*The problem*. Write out the listing below in full and exactly, leaving out every picture.

## begin Source data

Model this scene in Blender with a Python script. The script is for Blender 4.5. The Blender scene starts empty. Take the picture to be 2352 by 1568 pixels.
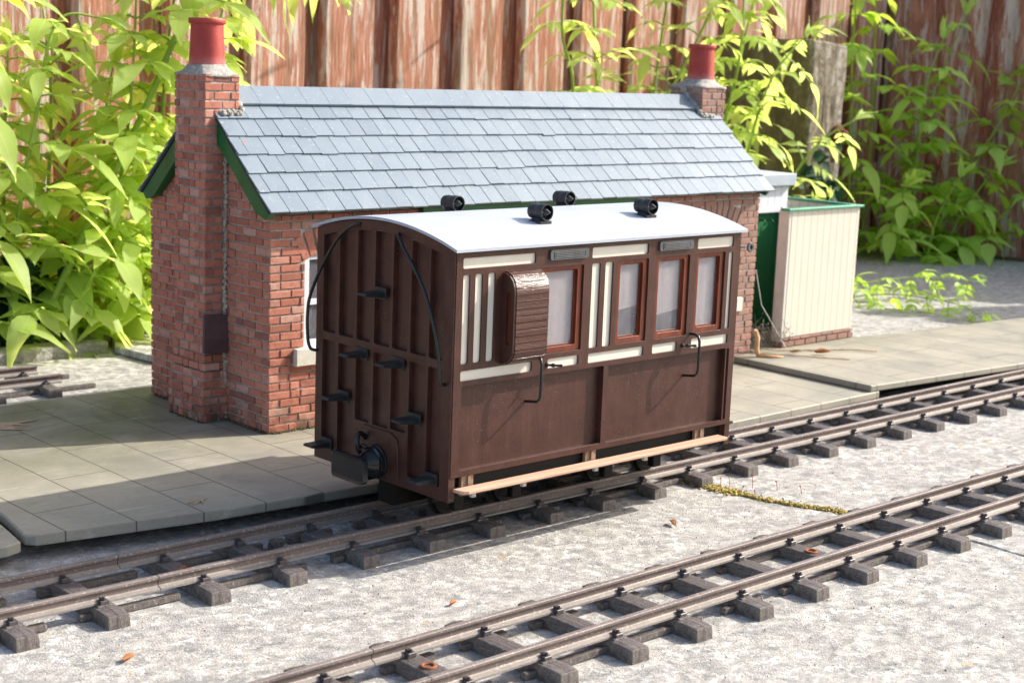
import bpy, math, random
from mathutils import Vector, Matrix, noise
from mathutils.geometry import tessellate_polygon
# Scale: 1 unit = 10 cm of the real garden railway.
sc = bpy.context.scene
# ------------------------------------------------------------------ camera
cam_d = bpy.data.cameras.new("camera"); cam = bpy.data.objects.new("camera", cam_d)
sc.collection.objects.link(cam); sc.camera = cam
cam.location = (-4.26234, -4.90413, 2.17165)
cam.rotation_euler = (1.3921, -0.0378, -0.7455)
cam_d.sensor_width = 36.0; cam_d.lens = 3585.8/2352*36
cam_d.clip_start = 0.05; cam_d.clip_end = 500
cam_d.dof.use_dof = True; cam_d.dof.focus_distance = 6.9; cam_d.dof.aperture_fstop = 3.0
# ------------------------------------------------------------------ world, sun, exposure
SUN_AZ, SUN_EL = 20.0, 35.0      # azimuth measured from +X towards -Y
sdir = Vector((math.cos(math.radians(SUN_EL))*math.cos(math.radians(SUN_AZ)),
               -math.cos(math.radians(SUN_EL))*math.sin(math.radians(SUN_AZ)), math.sin(math.radians(SUN_EL))))
w = bpy.data.worlds.new("World"); sc.world = w; w.use_nodes = True
nt = w.node_tree; sky = nt.nodes.new('ShaderNodeTexSky'); sky.sky_type = 'NISHITA'; sky.sun_disc = False
sky.sun_elevation = math.radians(SUN_EL); sky.sun_rotation = math.atan2(sdir.x, sdir.y)
sky.air_density = 1.0; sky.dust_density = 3.5; sky.ozone_density = .6
bg = nt.nodes['Background']; nt.links.new(sky.outputs[0], bg.inputs[0]); bg.inputs[1].default_value = 0.15
sl = bpy.data.lights.new("sun", 'SUN'); sl.energy = 4.0; sl.angle = math.radians(0.6); sl.color = (1.0, 0.95, 0.87)
so = bpy.data.objects.new("sun", sl); sc.collection.objects.link(so)
so.rotation_euler = (-sdir).to_track_quat('-Z', 'Y').to_euler(); so.location = sdir*20
sc.view_settings.view_transform = 'Standard'; sc.view_settings.look = 'None'
sc.view_settings.exposure = 0.78; sc.view_settings.gamma = 1.0
# ------------------------------------------------------------------ helpers
COL = sc.collection
R = math.radians
rnd = random.Random(7)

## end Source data

*Response below*.
Model this scene in Blender with a Python script. The script is for Blender 4.5. The Blender scene starts empty. Take the picture to be 2352 by 1568 pixels.
import bpy, math, random
from mathutils import Vector, Matrix, noise
from mathutils.geometry import tessellate_polygon
# Scale: 1 unit = 10 cm of the real garden railway.
sc = bpy.context.scene
# ------------------------------------------------------------------ camera
cam_d = bpy.data.cameras.new("camera"); cam = bpy.data.objects.new("camera", cam_d)
sc.collection.objects.link(cam); sc.camera = cam
cam.location = (-4.26234, -4.90413, 2.17165)
cam.rotation_euler = (1.3921, -0.0378, -0.7455)
cam_d.sensor_width = 36.0; cam_d.lens = 3585.8/2352*36
cam_d.clip_start = 0.05; cam_d.clip_end = 500
cam_d.dof.use_dof = True; cam_d.dof.focus_distance = 6.9; cam_d.dof.aperture_fstop = 3.0
# ------------------------------------------------------------------ world, sun, exposure
SUN_AZ, SUN_EL = 20.0, 35.0      # azimuth measured from +X towards -Y
sdir = Vector((math.cos(math.radians(SUN_EL))*math.cos(math.radians(SUN_AZ)),
               -math.cos(math.radians(SUN_EL))*math.sin(math.radians(SUN_AZ)), math.sin(math.radians(SUN_EL))))
w = bpy.data.worlds.new("World"); sc.world = w; w.use_nodes = True
nt = w.node_tree; sky = nt.nodes.new('ShaderNodeTexSky'); sky.sky_type = 'NISHITA'; sky.sun_disc = False
sky.sun_elevation = math.radians(SUN_EL); sky.sun_rotation = math.atan2(sdir.x, sdir.y)
sky.air_density = 1.0; sky.dust_density = 3.5; sky.ozone_density = .6
bg = nt.nodes['Background']; nt.links.new(sky.outputs[0], bg.inputs[0]); bg.inputs[1].default_value = 0.15
sl = bpy.data.lights.new("sun", 'SUN'); sl.energy = 4.0; sl.angle = math.radians(0.6); sl.color = (1.0, 0.95, 0.87)
so = bpy.data.objects.new("sun", sl); sc.collection.objects.link(so)
so.rotation_euler = (-sdir).to_track_quat('-Z', 'Y').to_euler(); so.location = sdir*20
sc.view_settings.view_transform = 'Standard'; sc.view_settings.look = 'None'
sc.view_settings.exposure = 0.78; sc.view_settings.gamma = 1.0
# ------------------------------------------------------------------ helpers
COL = sc.collection
R = math.radians
rnd = random.Random(7)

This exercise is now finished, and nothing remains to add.